STATED PROBLEM: Reproduce the listing below character for character; drop every image.
— start AVAILABLE DATA —
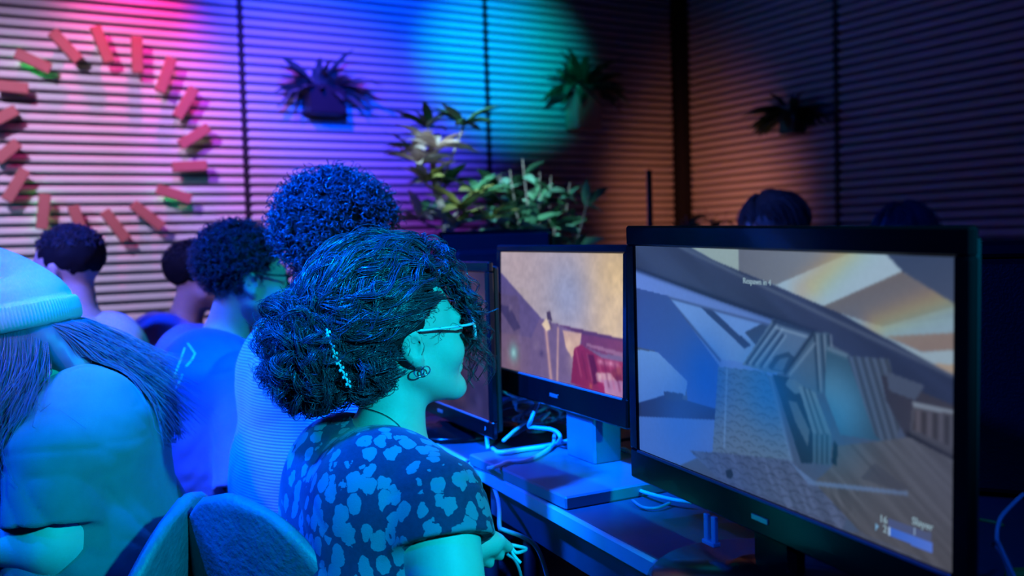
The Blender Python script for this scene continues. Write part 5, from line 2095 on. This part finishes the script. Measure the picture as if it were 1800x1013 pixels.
# two players of the facing row, behind the large monitor
p7 = seated('person with smooth dark hair, only the top of the head above the large monitor', 1360, 417, 3.25, (0.99, 3.30), -112, -80, seat=.45, h=.010, shirt=M_dark, fold=.004, seed=7, hpitch=-14)
M_hair7 = mat('hair_dark_smooth', (0.13, 0.065, 0.045), 0.6, 0.5, noise=(12, 0.3))
p7.hair_base(cap_hair((0, -.016, .050), (.088, .106, .098), .050, .25, .5, -.20, .002, 40), M_hair7, .008, .30)
p8 = seated('person whose dark crown just shows above the right half of the large monitor', 1585, 440, 3.15, (1.36, 3.20), -112, -110, seat=.45, h=.011, shirt=M_dark, fold=.004, seed=8)
p8.hair_base(cap_hair((0, -.018, .055), (.086, .106, .092), .060, .3, 1.2, -.05, .004, 40), M_hairbr, .009)

for pq, sd in ((p7, 71), (p8, 72)):
    gg = np.random.default_rng(sd)
    a_ = gg.uniform(0, 6.28, 130)
    s_ = np.stack([.16 * np.cos(a_), .18 + .16 * np.sin(a_), np.ones(130)], 1)
    e_ = np.stack([1.0 * np.cos(a_), -.25 + .85 * np.sin(a_), np.where(np.sin(a_) > .3, .15, -.55) + gg.normal(size=130) * .15], 1)
    Cq, Rq = locks(130, 12, 16, s_, e_, np.array([0, -.017, .052]), np.array([.088, .106, .096]), .0045, .004, sd, .0011, 1.2)
    pq.head_tubes('hair_strands', Cq, Rq, M_hair7 if pq is p7 else M_hairbr, pq.hair)

# ================================================================ CHAIRS
M_seat = mat('chair_faux_leather_grey', (0.11, 0.125, 0.16), 0.5, 0.4, noise=(30, 0.35), bump=(90, 0.25))
M_cleg = mat('chair_leg_black', (0.012, 0.012, 0.014), 0.4, 0.5)


def shell_mesh():
    """padded seat and back of one rounded shell; x right, y forward, z up; origin on the floor under the seat"""
    nu, nv = 22, 34
    prof = smooth_path([(.23, .425), (.20, .445), (.08, .440), (-.08, .425), (-.165, .45), (-.215, .53), (-.245, .64), (-.268, .735), (-.280, .808)], 6)
    s = np.linspace(0, 1, len(prof))
    vs = np.linspace(0, 1, nv)
    py = np.interp(vs, s, prof[:, 0])
    pz = np.interp(vs, s, prof[:, 1])
    V = np.zeros((nv, nu, 3))
    for i, v in enumerate(vs):
        wd = .235 * min(1.0, (max(0, (1 - v)) / .42) ** .42) if v > .58 else .235
        wd *= (min(1, (v + .02) / .10)) ** .3
        wd = max(wd, .012)
        u = np.linspace(-1, 1, nu)
        x = wd * u
        curl = .055 * (np.abs(x) / .235) ** 2.4
        back = np.clip((v - .42) / .25, 0, 1)
        V[i, :, 0] = x
        V[i, :, 1] = py[i] + curl * back
        V[i, :, 2] = pz[i] + curl * (1 - back) * .5
    # thickness along the surface normal
    du = np.gradient(V, axis=1)
    dv = np.gradient(V, axis=0)
    N = np.cross(du, dv)
    N /= np.linalg.norm(N, axis=2, keepdims=True) + 1e-9
    T = .011
    idx = np.arange(nv * nu).reshape(nv, nu)
    A = (V + N * T).reshape(-1, 3)
    B = (V - N * T).reshape(-1, 3)
    q = []
    for i in range(nv - 1):
        for j in range(nu - 1):
            a, b, c, d = idx[i, j], idx[i, j + 1], idx[i + 1, j + 1], idx[i + 1, j]
            q.append((a, b, c, d))
            q.append((a + nv * nu, d + nv * nu, c + nv * nu, b + nv * nu))
    rim = [idx[0, j] for j in range(nu)] + [idx[i, nu - 1] for i in range(1, nv)] + [idx[nv - 1, j] for j in range(nu - 2, -1, -1)] + [idx[i, 0] for i in range(nv - 2, 0, -1)]
    # rounded edge: one extra ring pushed outwards
    cen = V.reshape(-1, 3)
    ring = []
    for k, i in enumerate(rim):
        p_, n_ = cen[rim[k - 1]], cen[rim[(k + 1) % len(rim)]]
        tg = unit(n_ - p_)
        nn = N.reshape(-1, 3)[i]
        ring.append(cen[i] + np.cross(tg, nn) * .007)
    k0 = 2 * nv * nu
    for k in range(len(rim)):
        a, b = rim[k], rim[(k + 1) % len(rim)]
        ra, rb = k0 + k, k0 + (k + 1) % len(rim)
        q.append((a, ra, rb, b))
        q.append((ra, a + nv * nu, b + nv * nu, rb))
    me = np_mesh('shell', np.vstack([A, B, np.array(ring)]), q)
    me.materials.append(M_seat)
    return me


def pipe_mesh():
    return None


_shell = shell_mesh()
_legs = []
for sx in (-1, 1):
    for sy in (-1, 1):
        _legs.append(MB().tube([(sx * .14, sy * .12 - .0, .405), (sx * .175, sy * .165, .2), (sx * .20, sy * .195, .0)], [.014, .012, .009], 10).mesh('leg', True))
_frame = MB().box((0, 0, .400), (.30, .26, .018), None, .004).mesh('under_frame')
for m_ in _legs + [_frame]:
    m_.materials.append(M_cleg)


def chair(pos, face, label, hs=1.0):
    e = empty('shell_chair', (pos[0], pos[1], 0), -math.radians(face), label, 'chair', 'grey shell chairs of the players')
    e.scale = (1, 1, hs)
    obj('shell', _shell, e)
    obj('under_frame', _frame, e)
    for m_ in _legs:
        obj('leg', m_, e)
    return e


def behind(p, d, face=None):
    a = math.radians(face if face is not None else -math.degrees(p.rz))
    return (p.pos[0] - math.sin(a) * d, p.pos[1] - math.cos(a) * d)


chair((-0.262, 1.605), 35, 'grey shell chair of the woman, its mottled back seen left of her tee', 1.03)
chair((-0.805, 1.48), -89, 'grey shell chair of the beanie wearer, back seen edge-on')
chair(behind(p2, .02), 60, 'grey shell chair hidden under the person in the striped top')
chair(behind(p3, .04), 58, 'grey shell chair of the man in the navy tee')
chair(behind(p4, .03), 58, 'grey shell chair of the man in the blue tee beyond')
chair(behind(p6, .02), -72, 'grey shell chair of the young man in the lavender tee, pale lit back')
chair(behind(p7, .02), -112, 'shell chair behind the large monitor, left of the two facing ones')
chair(behind(p8, .02), -112, 'shell chair behind the large monitor, right of the two facing ones')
— end AVAILABLE DATA —
RESPONSE FOR THIS EXERCISE:
The Blender Python script for this scene continues. Write part 5, from line 2095 on. This part finishes the script. Measure the picture as if it were 1800x1013 pixels.
# two players of the facing row, behind the large monitor
p7 = seated('person with smooth dark hair, only the top of the head above the large monitor', 1360, 417, 3.25, (0.99, 3.30), -112, -80, seat=.45, h=.010, shirt=M_dark, fold=.004, seed=7, hpitch=-14)
M_hair7 = mat('hair_dark_smooth', (0.13, 0.065, 0.045), 0.6, 0.5, noise=(12, 0.3))
p7.hair_base(cap_hair((0, -.016, .050), (.088, .106, .098), .050, .25, .5, -.20, .002, 40), M_hair7, .008, .30)
p8 = seated('person whose dark crown just shows above the right half of the large monitor', 1585, 440, 3.15, (1.36, 3.20), -112, -110, seat=.45, h=.011, shirt=M_dark, fold=.004, seed=8)
p8.hair_base(cap_hair((0, -.018, .055), (.086, .106, .092), .060, .3, 1.2, -.05, .004, 40), M_hairbr, .009)

for pq, sd in ((p7, 71), (p8, 72)):
    gg = np.random.default_rng(sd)
    a_ = gg.uniform(0, 6.28, 130)
    s_ = np.stack([.16 * np.cos(a_), .18 + .16 * np.sin(a_), np.ones(130)], 1)
    e_ = np.stack([1.0 * np.cos(a_), -.25 + .85 * np.sin(a_), np.where(np.sin(a_) > .3, .15, -.55) + gg.normal(size=130) * .15], 1)
    Cq, Rq = locks(130, 12, 16, s_, e_, np.array([0, -.017, .052]), np.array([.088, .106, .096]), .0045, .004, sd, .0011, 1.2)
    pq.head_tubes('hair_strands', Cq, Rq, M_hair7 if pq is p7 else M_hairbr, pq.hair)

# ================================================================ CHAIRS
M_seat = mat('chair_faux_leather_grey', (0.11, 0.125, 0.16), 0.5, 0.4, noise=(30, 0.35), bump=(90, 0.25))
M_cleg = mat('chair_leg_black', (0.012, 0.012, 0.014), 0.4, 0.5)


def shell_mesh():
    """padded seat and back of one rounded shell; x right, y forward, z up; origin on the floor under the seat"""
    nu, nv = 22, 34
    prof = smooth_path([(.23, .425), (.20, .445), (.08, .440), (-.08, .425), (-.165, .45), (-.215, .53), (-.245, .64), (-.268, .735), (-.280, .808)], 6)
    s = np.linspace(0, 1, len(prof))
    vs = np.linspace(0, 1, nv)
    py = np.interp(vs, s, prof[:, 0])
    pz = np.interp(vs, s, prof[:, 1])
    V = np.zeros((nv, nu, 3))
    for i, v in enumerate(vs):
        wd = .235 * min(1.0, (max(0, (1 - v)) / .42) ** .42) if v > .58 else .235
        wd *= (min(1, (v + .02) / .10)) ** .3
        wd = max(wd, .012)
        u = np.linspace(-1, 1, nu)
        x = wd * u
        curl = .055 * (np.abs(x) / .235) ** 2.4
        back = np.clip((v - .42) / .25, 0, 1)
        V[i, :, 0] = x
        V[i, :, 1] = py[i] + curl * back
        V[i, :, 2] = pz[i] + curl * (1 - back) * .5
    # thickness along the surface normal
    du = np.gradient(V, axis=1)
    dv = np.gradient(V, axis=0)
    N = np.cross(du, dv)
    N /= np.linalg.norm(N, axis=2, keepdims=True) + 1e-9
    T = .011
    idx = np.arange(nv * nu).reshape(nv, nu)
    A = (V + N * T).reshape(-1, 3)
    B = (V - N * T).reshape(-1, 3)
    q = []
    for i in range(nv - 1):
        for j in range(nu - 1):
            a, b, c, d = idx[i, j], idx[i, j + 1], idx[i + 1, j + 1], idx[i + 1, j]
            q.append((a, b, c, d))
            q.append((a + nv * nu, d + nv * nu, c + nv * nu, b + nv * nu))
    rim = [idx[0, j] for j in range(nu)] + [idx[i, nu - 1] for i in range(1, nv)] + [idx[nv - 1, j] for j in range(nu - 2, -1, -1)] + [idx[i, 0] for i in range(nv - 2, 0, -1)]
    # rounded edge: one extra ring pushed outwards
    cen = V.reshape(-1, 3)
    ring = []
    for k, i in enumerate(rim):
        p_, n_ = cen[rim[k - 1]], cen[rim[(k + 1) % len(rim)]]
        tg = unit(n_ - p_)
        nn = N.reshape(-1, 3)[i]
        ring.append(cen[i] + np.cross(tg, nn) * .007)
    k0 = 2 * nv * nu
    for k in range(len(rim)):
        a, b = rim[k], rim[(k + 1) % len(rim)]
        ra, rb = k0 + k, k0 + (k + 1) % len(rim)
        q.append((a, ra, rb, b))
        q.append((ra, a + nv * nu, b + nv * nu, rb))
    me = np_mesh('shell', np.vstack([A, B, np.array(ring)]), q)
    me.materials.append(M_seat)
    return me


def pipe_mesh():
    return None


_shell = shell_mesh()
_legs = []
for sx in (-1, 1):
    for sy in (-1, 1):
        _legs.append(MB().tube([(sx * .14, sy * .12 - .0, .405), (sx * .175, sy * .165, .2), (sx * .20, sy * .195, .0)], [.014, .012, .009], 10).mesh('leg', True))
_frame = MB().box((0, 0, .400), (.30, .26, .018), None, .004).mesh('under_frame')
for m_ in _legs + [_frame]:
    m_.materials.append(M_cleg)


def chair(pos, face, label, hs=1.0):
    e = empty('shell_chair', (pos[0], pos[1], 0), -math.radians(face), label, 'chair', 'grey shell chairs of the players')
    e.scale = (1, 1, hs)
    obj('shell', _shell, e)
    obj('under_frame', _frame, e)
    for m_ in _legs:
        obj('leg', m_, e)
    return e


def behind(p, d, face=None):
    a = math.radians(face if face is not None else -math.degrees(p.rz))
    return (p.pos[0] - math.sin(a) * d, p.pos[1] - math.cos(a) * d)


chair((-0.262, 1.605), 35, 'grey shell chair of the woman, its mottled back seen left of her tee', 1.03)
chair((-0.805, 1.48), -89, 'grey shell chair of the beanie wearer, back seen edge-on')
chair(behind(p2, .02), 60, 'grey shell chair hidden under the person in the striped top')
chair(behind(p3, .04), 58, 'grey shell chair of the man in the navy tee')
chair(behind(p4, .03), 58, 'grey shell chair of the man in the blue tee beyond')
chair(behind(p6, .02), -72, 'grey shell chair of the young man in the lavender tee, pale lit back')
chair(behind(p7, .02), -112, 'shell chair behind the large monitor, left of the two facing ones')
chair(behind(p8, .02), -112, 'shell chair behind the large monitor, right of the two facing ones')